Il se peut qu’on ne soit pas aimÉ
10e
dimanche
Tenez, une nouvelle fois ça commence
par un paradoxe dès que je me concentre un peu. (Pourtant ne
t’imagine pas, cher lecteur qui m’a reproché dans ton
dernier courrier d’être un fanatique des contradictions – la
vérité, même si elle est presque toujours différente, n’est pas
forcément précisément
le contraire du mensonge communément admis.) On aime être
aimé, il n’y a pas de doute – pourtant, mon premier souvenir
d’affection, source primitive de tous les souvenirs postérieurs,
se manifeste avec une coloration double. J’ai environ quatre ans (je le
pense car j’avais cinq ans quand ma mère est morte), ma
mère me soulève, elle m’enferme dans ses bras, elle
m’étreint ardemment, passionnément, elle m’embrasse
en haletant, en riant, en soupirant, elle m’étrangle dans ses
étreintes. Je regimbe de toutes mes forces, j’aimerais me
retrouver sur le sol, je me défends, je suis presque en colère
– mes sentiments sont confus, d’une part je devine qu’elle
fait cela par amour, d’autre part je proteste contre une telle explosion
exagérée de son affection, mettant presque en danger mon
intégrité physique et mentale. Plus tard, j’ai
déjà huit ans, j’explique quelque chose à une belle
jeune dame dans le salon, avec une grande vivacité et de larges gestes
– elle m’écoute, ébahie, elle sourit, elle est
étonnée par l’ardeur enthousiaste de ce mioche, elle se
penche tout près de moi – veut-elle m’embrasser ? Je
rejette la tête en arrière, poliment, mais en signalant fermement
la distance dont j’ai besoin pour achever mon discours traitant une
question théorique importante, et dans lequel je suis
dérangé par cette confusion de l’effet produit. Elle recule
également, un peu honteuse et son écoute
devient plus sérieuse. Un autre souvenir. Là je n’ai
guère plus de deux ans et demi. Une chambre mansardée avec des
stores. Un garçonnet à peine plus âgé que moi (un
cousin ?) hurle sur les genoux d’une parente, il exige le pantin que
je serre contre ma poitrine. On essaye de le calmer, on le rabroue, on lui
explique que le pantin est à moi – il hurle toujours à
tue-tête, il trépigne. Je suis tout étonné du
spectacle, je ne lâche pas le pantin. On n’arrive pas à le
faire obéir, on le fait sortir de la
pièce, il résiste, on le traîne, il hurle, il en devient
bleu. Au moment où on réussit à le traîner
jusqu’à la porte, brusquement je me redresse, je fais quelques pas
jusqu’à lui et en cachette je lui colle mon pantin dans les mains.

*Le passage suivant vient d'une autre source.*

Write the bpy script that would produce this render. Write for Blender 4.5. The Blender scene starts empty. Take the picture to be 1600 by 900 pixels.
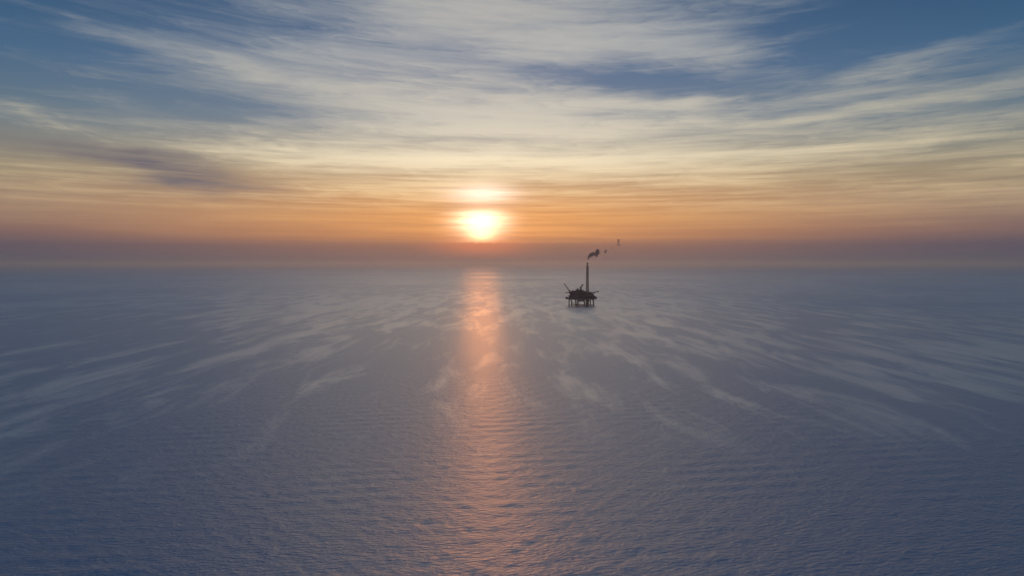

Il se tait sur-le-champ, il le serre contre lui, un dernier sursaut et il
disparaît de ma vue. Je regarde bêtement l’encadrement vide
de la porte, puis je perçois une forte douleur dans ma poitrine, comme
si on en avait arraché quelque chose. Mon pantin me manque terriblement,
insupportablement, cette douleur s’imprime là pour toute la vie,
mon cœur pleure le pantin.
J’ignore pourquoi ce
troisième souvenir s’est lié aux deux premiers – les
souvenirs doivent savoir mieux que les sentiments ce qui les relie. Ils doivent
peut-être simplement signaler la continuité de l’affection
qui rayonne vers moi et que je continue de faire rayonner à mon
tour : une circulation naturelle, dans un milieu inconnu, parmi des
symptômes tangibles – exigeant déjà dans le troisième
exemple sacrifice, douleur, renonciation. Une chose est sûre, c’est
que pendant longtemps j’ai considéré cette circulation
comme naturelle, allant de soi, au point que je m’inquiétais
beaucoup plus de l’excès bruyant, superflu, de toute démonstration
d’affection, plutôt que je ne craignisse son manque.
J’étais déjà
adulte, j’avais vingt-deux ou vingt-trois ans quand pour la
première fois j’ai entendu fermement affirmer à propos
d’un homme de mes connaissances que celui-ci ne m’aimait pas.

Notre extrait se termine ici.